* **DATA EXTRACT**:
+===+
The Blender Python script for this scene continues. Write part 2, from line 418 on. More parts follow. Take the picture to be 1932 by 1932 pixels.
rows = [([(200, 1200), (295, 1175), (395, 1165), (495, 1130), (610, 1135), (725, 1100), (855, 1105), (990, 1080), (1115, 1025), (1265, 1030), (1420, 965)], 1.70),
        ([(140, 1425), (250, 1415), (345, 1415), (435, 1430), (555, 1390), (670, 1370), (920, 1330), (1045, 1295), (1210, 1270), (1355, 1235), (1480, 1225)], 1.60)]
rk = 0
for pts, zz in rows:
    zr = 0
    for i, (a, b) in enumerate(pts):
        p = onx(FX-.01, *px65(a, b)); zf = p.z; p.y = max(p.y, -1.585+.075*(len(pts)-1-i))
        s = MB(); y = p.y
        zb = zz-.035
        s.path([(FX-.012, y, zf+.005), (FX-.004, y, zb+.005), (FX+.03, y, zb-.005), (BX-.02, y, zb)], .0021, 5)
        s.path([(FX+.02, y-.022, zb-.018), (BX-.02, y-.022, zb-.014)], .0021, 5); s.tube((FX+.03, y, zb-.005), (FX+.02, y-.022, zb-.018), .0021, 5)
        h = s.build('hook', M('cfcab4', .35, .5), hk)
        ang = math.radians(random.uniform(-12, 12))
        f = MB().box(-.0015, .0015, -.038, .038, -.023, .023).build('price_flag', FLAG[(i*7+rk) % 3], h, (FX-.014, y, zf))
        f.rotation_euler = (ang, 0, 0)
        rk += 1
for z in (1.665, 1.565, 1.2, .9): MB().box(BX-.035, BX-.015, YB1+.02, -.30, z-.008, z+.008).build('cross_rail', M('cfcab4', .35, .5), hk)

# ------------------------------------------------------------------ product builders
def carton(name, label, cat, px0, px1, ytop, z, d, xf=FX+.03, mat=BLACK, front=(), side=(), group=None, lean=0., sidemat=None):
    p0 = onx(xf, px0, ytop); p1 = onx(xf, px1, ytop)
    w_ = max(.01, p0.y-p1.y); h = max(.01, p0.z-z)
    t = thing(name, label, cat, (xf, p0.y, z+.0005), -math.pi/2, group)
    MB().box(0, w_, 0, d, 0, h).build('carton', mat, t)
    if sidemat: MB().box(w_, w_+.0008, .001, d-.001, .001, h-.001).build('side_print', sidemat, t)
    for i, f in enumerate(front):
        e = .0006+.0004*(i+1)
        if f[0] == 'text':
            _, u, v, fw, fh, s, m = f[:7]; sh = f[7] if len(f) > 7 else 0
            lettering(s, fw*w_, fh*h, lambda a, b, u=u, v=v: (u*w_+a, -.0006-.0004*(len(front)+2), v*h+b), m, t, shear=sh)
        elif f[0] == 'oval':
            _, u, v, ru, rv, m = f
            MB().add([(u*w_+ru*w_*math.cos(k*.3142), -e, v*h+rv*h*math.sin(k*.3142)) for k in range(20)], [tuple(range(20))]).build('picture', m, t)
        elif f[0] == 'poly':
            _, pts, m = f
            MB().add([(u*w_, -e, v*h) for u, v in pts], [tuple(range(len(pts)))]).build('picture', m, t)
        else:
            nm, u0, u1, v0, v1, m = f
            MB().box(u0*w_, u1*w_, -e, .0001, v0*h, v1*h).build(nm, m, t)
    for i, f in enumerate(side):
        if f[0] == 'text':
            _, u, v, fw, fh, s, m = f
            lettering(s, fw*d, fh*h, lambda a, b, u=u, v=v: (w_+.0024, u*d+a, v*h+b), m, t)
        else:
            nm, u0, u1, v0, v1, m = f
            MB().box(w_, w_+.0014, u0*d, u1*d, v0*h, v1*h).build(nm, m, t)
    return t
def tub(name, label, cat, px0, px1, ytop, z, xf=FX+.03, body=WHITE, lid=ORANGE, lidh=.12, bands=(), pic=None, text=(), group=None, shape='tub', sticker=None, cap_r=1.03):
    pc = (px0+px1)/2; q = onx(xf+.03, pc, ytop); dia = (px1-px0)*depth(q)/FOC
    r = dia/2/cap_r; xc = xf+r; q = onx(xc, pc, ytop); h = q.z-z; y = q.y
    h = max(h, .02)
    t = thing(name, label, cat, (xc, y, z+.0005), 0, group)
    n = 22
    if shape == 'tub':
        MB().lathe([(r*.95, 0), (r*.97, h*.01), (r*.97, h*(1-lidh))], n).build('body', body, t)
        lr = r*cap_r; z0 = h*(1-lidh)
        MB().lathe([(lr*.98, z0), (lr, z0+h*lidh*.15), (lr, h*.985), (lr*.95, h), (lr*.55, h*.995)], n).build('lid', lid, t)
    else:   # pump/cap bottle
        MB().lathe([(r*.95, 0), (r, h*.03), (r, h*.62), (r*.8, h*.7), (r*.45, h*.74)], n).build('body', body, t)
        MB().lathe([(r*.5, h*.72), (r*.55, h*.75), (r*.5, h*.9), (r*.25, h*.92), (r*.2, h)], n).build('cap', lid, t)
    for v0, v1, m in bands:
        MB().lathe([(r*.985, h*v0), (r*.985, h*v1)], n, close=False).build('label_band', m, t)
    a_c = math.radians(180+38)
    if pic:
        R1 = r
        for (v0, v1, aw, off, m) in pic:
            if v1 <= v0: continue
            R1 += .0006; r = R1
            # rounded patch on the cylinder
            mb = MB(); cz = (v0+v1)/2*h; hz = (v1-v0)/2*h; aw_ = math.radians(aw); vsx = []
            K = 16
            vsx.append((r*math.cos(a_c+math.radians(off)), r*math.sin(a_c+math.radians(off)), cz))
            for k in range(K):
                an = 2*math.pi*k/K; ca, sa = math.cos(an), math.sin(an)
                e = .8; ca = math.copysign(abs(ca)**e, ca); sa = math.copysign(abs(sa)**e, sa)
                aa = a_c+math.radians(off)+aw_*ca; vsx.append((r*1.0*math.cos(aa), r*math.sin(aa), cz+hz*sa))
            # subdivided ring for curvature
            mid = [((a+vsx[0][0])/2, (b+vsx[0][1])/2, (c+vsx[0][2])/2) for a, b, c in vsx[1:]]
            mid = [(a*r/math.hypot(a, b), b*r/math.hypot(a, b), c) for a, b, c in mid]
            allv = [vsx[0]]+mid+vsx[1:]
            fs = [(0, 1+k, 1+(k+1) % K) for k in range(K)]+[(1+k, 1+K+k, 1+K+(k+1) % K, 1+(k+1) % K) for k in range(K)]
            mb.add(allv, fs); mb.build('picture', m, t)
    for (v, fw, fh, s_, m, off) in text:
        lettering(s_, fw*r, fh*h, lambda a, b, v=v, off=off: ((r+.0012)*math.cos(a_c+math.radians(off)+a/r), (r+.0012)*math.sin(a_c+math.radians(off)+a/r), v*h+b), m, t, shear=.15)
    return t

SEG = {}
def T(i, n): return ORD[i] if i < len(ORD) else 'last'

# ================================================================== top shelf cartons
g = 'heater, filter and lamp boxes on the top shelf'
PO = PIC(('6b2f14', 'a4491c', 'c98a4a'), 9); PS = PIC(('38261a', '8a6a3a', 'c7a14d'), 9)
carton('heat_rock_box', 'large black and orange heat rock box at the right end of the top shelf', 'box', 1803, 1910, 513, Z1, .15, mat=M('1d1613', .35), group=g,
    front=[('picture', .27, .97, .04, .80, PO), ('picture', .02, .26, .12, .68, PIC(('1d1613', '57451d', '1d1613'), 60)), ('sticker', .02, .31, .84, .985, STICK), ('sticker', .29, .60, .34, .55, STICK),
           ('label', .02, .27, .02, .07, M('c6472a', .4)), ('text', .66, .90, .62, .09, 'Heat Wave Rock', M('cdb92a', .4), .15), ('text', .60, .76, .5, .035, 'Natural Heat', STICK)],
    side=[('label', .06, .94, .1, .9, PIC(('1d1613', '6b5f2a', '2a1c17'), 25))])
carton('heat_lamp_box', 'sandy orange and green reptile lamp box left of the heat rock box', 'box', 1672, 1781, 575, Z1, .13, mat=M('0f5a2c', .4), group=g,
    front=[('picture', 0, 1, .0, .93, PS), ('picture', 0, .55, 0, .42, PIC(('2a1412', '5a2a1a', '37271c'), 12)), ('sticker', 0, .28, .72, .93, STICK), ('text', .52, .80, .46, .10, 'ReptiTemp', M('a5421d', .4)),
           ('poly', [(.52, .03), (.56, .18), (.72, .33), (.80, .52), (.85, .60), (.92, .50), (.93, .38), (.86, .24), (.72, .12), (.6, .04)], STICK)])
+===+
* **YOUR INSTRUCTIONS**: Begin with the first line of the data above and, please, print each line exactly until you have printed the line containing "z+.008).build('cross_rail', M('cfcab4', .35, .5), hk)"; print nothing else.

* **FULL ANSWER**:
The Blender Python script for this scene continues. Write part 2, from line 418 on. More parts follow. Take the picture to be 1932 by 1932 pixels.
rows = [([(200, 1200), (295, 1175), (395, 1165), (495, 1130), (610, 1135), (725, 1100), (855, 1105), (990, 1080), (1115, 1025), (1265, 1030), (1420, 965)], 1.70),
        ([(140, 1425), (250, 1415), (345, 1415), (435, 1430), (555, 1390), (670, 1370), (920, 1330), (1045, 1295), (1210, 1270), (1355, 1235), (1480, 1225)], 1.60)]
rk = 0
for pts, zz in rows:
    zr = 0
    for i, (a, b) in enumerate(pts):
        p = onx(FX-.01, *px65(a, b)); zf = p.z; p.y = max(p.y, -1.585+.075*(len(pts)-1-i))
        s = MB(); y = p.y
        zb = zz-.035
        s.path([(FX-.012, y, zf+.005), (FX-.004, y, zb+.005), (FX+.03, y, zb-.005), (BX-.02, y, zb)], .0021, 5)
        s.path([(FX+.02, y-.022, zb-.018), (BX-.02, y-.022, zb-.014)], .0021, 5); s.tube((FX+.03, y, zb-.005), (FX+.02, y-.022, zb-.018), .0021, 5)
        h = s.build('hook', M('cfcab4', .35, .5), hk)
        ang = math.radians(random.uniform(-12, 12))
        f = MB().box(-.0015, .0015, -.038, .038, -.023, .023).build('price_flag', FLAG[(i*7+rk) % 3], h, (FX-.014, y, zf))
        f.rotation_euler = (ang, 0, 0)
        rk += 1
for z in (1.665, 1.565, 1.2, .9): MB().box(BX-.035, BX-.015, YB1+.02, -.30, z-.008, z+.008).build('cross_rail', M('cfcab4', .35, .5), hk)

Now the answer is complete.